Surfermum · 03/09/2008 20:00

Not in my dd's case daftpunk. For her 5th birthday she was given the option of a shared party or one of her own. It was her choice to have the shared party.

LackaDAISYcal · 03/09/2008 20:00

sincere apologies to the OP

I posted before I had refreshed the screen and missed that georgimama, but thanks for pointing it out in such an enlightening way

12 children...£7.50 a head for soft play and £2.50 for party bag. Not extravagant as parties go imvho, I was just trying to get across the cost of having even a small party, let alone one for the whole class, although I don't really see why I should have to justify it to.....erm who?

georgimama · 03/09/2008 20:03

You don't have to justify it to anyone, do what you will with your money, you were the one who brought up the matter of the immense cost of children's parties.
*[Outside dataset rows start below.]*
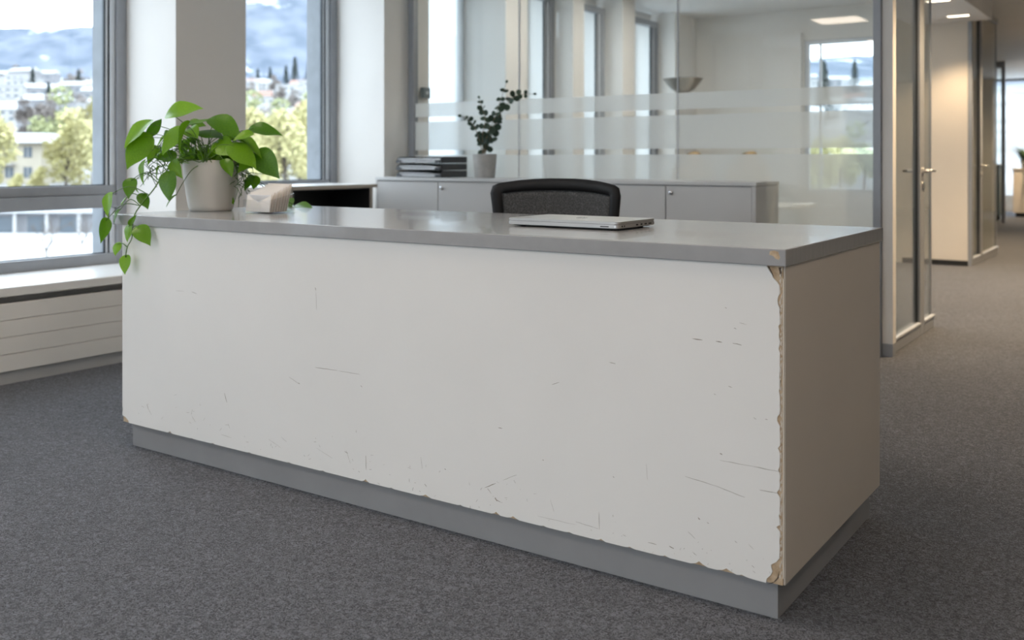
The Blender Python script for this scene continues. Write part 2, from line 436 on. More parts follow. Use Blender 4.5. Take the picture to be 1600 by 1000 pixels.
WN = [0]
def window_x(y0, y1, xg, transom=True, mi='frame_grey'):
    """window facing +x between y0 and y1 with its inner frame face at xg"""
    WN[0] += 1
    w = struct('window_%d' % WN[0], (xg, (y0 + y1) / 2, .495), 'grey framed window')
    z0, z1 = .495, 2.80
    f = .07; xb = xg - .07
    box('frame_jamb', xb, xg, y0, y0 + f, z0, z1, mi, w, .004)
    box('frame_jamb', xb, xg, y1 - f, y1, z0, z1, mi, w, .004)
    box('frame_rail', xb, xg, y0 + f, y1 - f, z0, z0 + .065, mi, w, .004)
    box('frame_rail', xb, xg, y0 + f, y1 - f, z1 - f, z1, mi, w, .004)
    spans = [(z0 + .065, z1 - f)]
    if transom:
        box('transom', xb, xg + .006, y0 + f, y1 - f, .845, .925, mi, w, .004)
        box('transom_sash_rail', xb, xg - .012, y0 + f, y1 - f, .925, .985, mi, w, .004)
        spans = [(z0 + .065, .845), (.985, z1 - f)]
    for a, b in spans:
        s = .034
        ya, yb2 = y0 + f, y1 - f
        for q0, q1 in ((ya, ya + s), (yb2 - s, yb2)):
            box('sash_stile', xb + .006, xg - .018, q0, q1, a, b, 'frame_light', w, .003)
        for q0, q1 in ((ya + s, ya + s + .008), (yb2 - s - .008, yb2 - s)):
            box('gasket', xb + .012, xg - .03, q0, q1, a, b, 'gasket', w)
        for q0, q1 in ((ya + s + .008, ya + s + .022), (yb2 - s - .022, yb2 - s - .008)):
            box('glazing_bead', xb + .01, xg - .034, q0, q1, a, b, 'frame_light', w)
        for q0, q1 in ((ya + s + .022, ya + s + .030), (yb2 - s - .030, yb2 - s - .022)):
            box('gasket', xb + .014, xg - .04, q0, q1, a, b, 'gasket', w)
        box('gasket', xb + .014, xg - .04, ya, yb2, a, a + .005, 'gasket', w)
        box('pane', xg - .058, xg - .050, ya + .02, yb2 - .02, a, b, 'clear_glass', w)
    portal(xg + .03, (y0 + y1) / 2, (z0 + z1) / 2, z1 - z0 - .1, y1 - y0 - .1, (0, R(-90), 0))
    return w
for i in range(len(piers) - 1):
    window_x(piers[i][1], piers[i + 1][0], XW)
window_x(6.20, 7.29, XW)
for a, b in zip(mp_, mp_[1:]): window_x(a[1], b[0], -5.28, False)

# window sill and panel radiator run under the windows
sl = struct('trim_1', label='white laminate window sill board')
box('sill_board', XW - .01, -4.94, YR, 3.772, .447, .495, 'sill_laminate', sl, .004)
box('sill_board', -5.056, -4.94, 3.772, 4.26, .447, .495, 'sill_laminate', sl, .004)
box('sill_board', XW - .01, -5.10, 4.33, 5.65, .447, .495, 'sill_laminate', sl, .004)
box('sill_board', XW - .01, -5.08, 6.21, 7.28, .447, .495, 'sill_laminate', sl, .004)
ra = thing('radiator', (-5.0, .5, 0), 'long cream panel radiator under the windows at the left', 'radiator')
for k in range(4):
    z0 = .066 + k * .0868
    box('radiator_panel', -4.985, -4.95, YR + .05, 4.26, z0 + (.0 if k == 0 else .0012), z0 + .0856, 'radiator_paint', ra, .002)
box('back_plate', -5.055, -4.99, YR + .05, 4.26, .07, .405, 'dark_gap', ra)
box('kick_panel', -5.02, -4.965, YR + .05, 4.26, 0.0, .064, 'kick_grey', ra)

# ---- wall behind the camera with its own windows, right wall, end walls
wb = struct('wall_rear', label='white wall behind the camera with windows')
box('wall_field', -5.62, XR, YR - .3, YR, 0, .9, 'wall_paint', wb)
box('wall_field', -5.62, XR, YR - .3, YR, 2.6, CEIL, 'wall_paint', wb)
xs = [-5.62, -5.0, -3.3, -2.7, -1.0, -.4, 1.3, XR]
for k in range(0, 8, 2): box('pier', xs[k], xs[k + 1], YR - .3, YR, .9, 2.6, 'wall_paint', wb)
for k in range(1, 6, 2):
    WN[0] += 1
    w = struct('window_%d' % WN[0], (0, YR - .1, .9), 'grey framed window behind the camera')
    a, b = xs[k], xs[k + 1]
    for q in ((a, a + .06, .9, 2.6), (b - .06, b, .9, 2.6), (a + .06, b - .06, .9, .96), (a + .06, b - .06, 2.54, 2.6)):
        box('frame_bar', q[0], q[1], YR - .17, YR - .1, q[2], q[3], 'frame_grey', w, .004)
    box('pane', a + .06, b - .06, YR - .14, YR - .132, .96, 2.54, 'clear_glass', w)
    portal((a + b) / 2, YR - .05, 1.75, b - a - .12, 1.6, (R(90), 0, 0))
wr = box('wall_right', XR, XR + .15, YR - .3, YF, 0, CEIL, 'warm_wall'); tag(wr, 'plain warm white wall along the corridor', kind='structure')
# meeting room end wall with a window towards the court
we = struct('wall_back', label='white end wall of the glazed meeting room')
BX0, BX1 = -3.70, -2.80
box('wall_field', -5.72, BX0, YB, YB + .12, 0, CEIL, 'wall_paint', we)
box('wall_field', BX1, -1.93, YB, YB + .12, 0, CEIL, 'warm_wall', we)
box('wall_field', BX0, BX1, YB, YB + .12, 2.53, CEIL, 'wall_paint', we)
box('wall_field', BX0, BX1, YB, YB + .12, 0, .75, 'wall_paint', we)
box('wall_pilaster', -4.02, -3.72, YB - .06, YB, 0, 2.62, 'wall_paint', we)
bb = box('baseboard_back', -2.6, -1.935, YB - .02, YB, 0, .055, 'black_base'); tag(bb, 'black skirting under the far warm wall', kind='structure')
WN[0] += 1
w = struct('window_%d' % WN[0], (-3.25, YB, .75), 'window at the end of the meeting room')
for q in ((BX0, BX0 + .05, .75, 2.53), (BX1 - .05, BX1, .75, 2.53), (BX0 + .05, BX1 - .05, .75, .80), (BX0 + .05, BX1 - .05, 2.48, 2.53), (-3.53, -3.51, .80, 2.48)):
    box('frame_bar', q[0], q[1], YB + .02, YB + .07, q[2], q[3], 'frame_light', w, .003)
box('pane', BX0 + .05, BX1 - .05, YB + .04, YB + .046, .80, 2.48, 'clear_glass', w)
portal(-3.25, YB - .02, 1.64, .8, 1.7, (R(-90), 0, 0))

# ================================================================== GLASS PARTITION
gp = struct('wall_glass', (-3.2, YG, 0), 'glass partition with frosted bands in grey frame')
joints = [-5.055, -4.02, -2.76, -1.475]
box('post', -5.058, -5.005, YG - .03, YG + .03, 0, CEIL, 'frame_grey', gp, .003)
box('post', -1.512, -1.466, YG - .035, YG + .035, 0, CEIL, 'frame_grey', gp, .003)
box('bottom_rail', -5.005, -1.512, YG - .025, YG + .025, 0, .06, 'frame_grey', gp, .003)
box('head_rail', -5.005, -1.512, YG - .025, YG + .025, CEIL - .06, CEIL, 'frame_grey', gp, .003)
panes = [(-5.005, -4.026), (-4.020, -2.767), (-2.761, -1.512)]
bands = [(.06, 1.178), (1.216, 1.437), (1.475, 1.583)]
for a, b in panes:
    p = box('pane', a, b, YG - .006, YG + .006, .06, CEIL - .06, 'partition_glass', gp)
    for z0, z1 in bands:
        bm = bmesh.new()
        vs = [bm.verts.new(q) for q in ((a + .002, YG - .0068, z0), (b - .002, YG - .0068, z0), (b - .002, YG - .0068, z1), (a + .002, YG - .0068, z1))]
        bm.faces.new(vs); finish('frosted_strip', bm, 'frosted_film', p)
for x in (-4.023, -2.764): box('joint_strip', x - .003, x + .003, YG - .0075, YG + .0075, .06, CEIL - .06, 'frame_light', gp)

# white wall end next to the partition and the glazed door beyond it
wc = struct('wall_corridor', (XD, 6.0, 0), 'white wall end beside the glazed door')
box('wall_end', -1.464, -1.405, 5.955, 6.03, .075, CEIL, 'wall_paint', wc)
box('wall_end_base', -1.464, -1.405, 5.953, 6.032, 0, .075, 'frame_grey', wc)
def glazed_door(name, x, ya, yb, yc, ht, label, hand=True):
    """fixed light ya..yb, post, door leaf to yc, in the plane x"""
    d = struct(name, (x, ya, 0), label)
    t = .024
    box('frame_stile', x - t, x + t, ya, ya + .05, .0, ht, 'frame_grey', d, .003)
    box('frame_post', x - t, x + t, yb - .03, yb + .09, 0, ht, 'frame_grey', d, .003)
    box('bottom_rail', x - t, x + t, ya + .05, yb - .03, 0, .075, 'frame_grey', d, .003)
    box('threshold_bead', x + .004, x + t + .006, ya + .05, yb - .03, .075, .088, 'frame_light', d, .002)
    box('head_rail', x - t, x + t, ya + .05, yc, ht - .06, ht, 'frame_grey', d, .003)
    box('pane', x - .004, x + .004, ya + .05, yb - .03, .075, ht - .06, 'partition_glass', d)
    box('gasket', x - .008, x + .008, yb - .042, yb - .03, .075, ht - .06, 'gasket', d)
    box('leaf_rail', x - t, x + t, yb + .09, yc, 0.0, .075, 'frame_grey', d, .003)
    box('threshold_bead', x + .004, x + t + .006, yb + .09, yc, .075, .088, 'frame_light', d, .002)
    lf = box('door_leaf_pane', x - .005, x + .005, yb + .09, yc, .075, ht - .06, 'partition_glass', d)
    box('leaf_edge', x - .008, x + .008, yc - .012, yc, .0, ht - .06, 'frame_grey', d)
    if hand:
        y = yb + .03; z = 1.07
        for s in (1, -1):
            bm = bmesh.new()
            tube(bm, [(x + s * t, y, z), (x + s * (t + .05), y, z)], .011, 10)
            tube(bm, [(x + s * (t + .05), y - .012, z), (x + s * (t + .05), y + .06 * s, z), (x + s * (t + .05), y + .125, z)], .010, 10)
            h = finish('door_handle', bm, 'steel', d, True)
            bm = bmesh.new(); tube(bm, [(x + s * t, y, z), (x + s * (t + .008), y, z)], .026, 16); finish('rosette', bm, 'steel', h, True)
            bm = bmesh.new(); tube(bm, [(x + s * t, y, z - .09), (x + s * (t + .006), y, z - .09)], .022, 16); finish('lock_rosette', bm, 'steel', h, True)
    return d
glazed_door('door_1', XD, 6.032, 6.80, 7.19, CEIL, 'glazed door with lever handles beside the partition')
glazed_door('door_2', -1.915, YB, 11.66 + .35, 13.2, 2.84, 'glazed office front further down the corridor')
box('post', -1.93, -1.90, YB - .01, YB + .005, 0, CEIL, 'frame_grey', bpy.data.objects['door_2'])
o2 = struct('wall_corridor_far', label='warm wall of the corridor beyond the second glazed office')
bm = bmesh.new(); prism(bm, [(-1.95, 13.2), (-2.24, 15.3), (-2.45, 15.3), (-2.2, 13.2)], 0, CEIL, 'z'); finish('wall_field', bm, 'warm_wall', o2)
box('wall_field', -2.90, -2.75, YB + .12, 16.5, 0, CEIL, 'wall_paint', o2)
box('wall_field', -3.85, -2.75, 16.5, 16.6, 0, CEIL, 'wall_paint', o2)
box('wall_field', -3.85, -3.75, 16.6, YF, 0, CEIL, 'wall_paint', o2)
box('wall_field', -2.75, -2.2, 13.35, 13.45, 0, CEIL, 'wall_paint', o2)

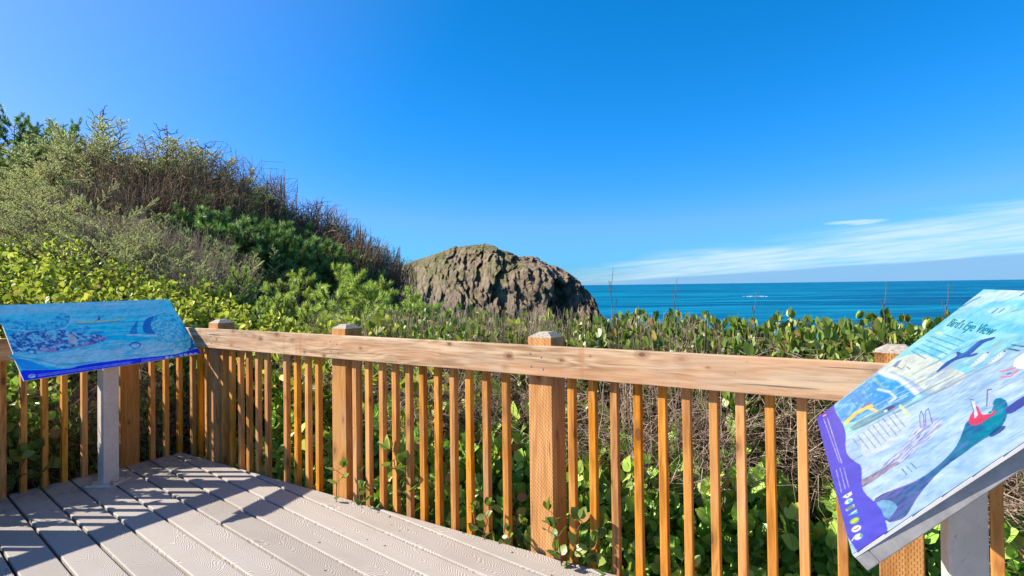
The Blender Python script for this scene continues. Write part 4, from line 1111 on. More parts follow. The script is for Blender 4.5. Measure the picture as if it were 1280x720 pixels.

I merely suggested this was an unnecessary expense.

As you were.

LackaDAISYcal · 03/09/2008 20:04

another cross post .

My DS and I will invite as many kids as we see fit to his party. How very fucking dare you tell me that he can't possibly have 12 good friends.

there were five schoolfriends (is he allowed that many though? ), four very good friends who happen to be our very good friends' children and his three cousins.....not that it's any of your fucking business.

georgimama · 03/09/2008 20:06

I really hope your child does/did enjoy this party as much as you intend him to, because you do seem awfully over invested in it.

And you're right, it is none of my "fucking" business, see above.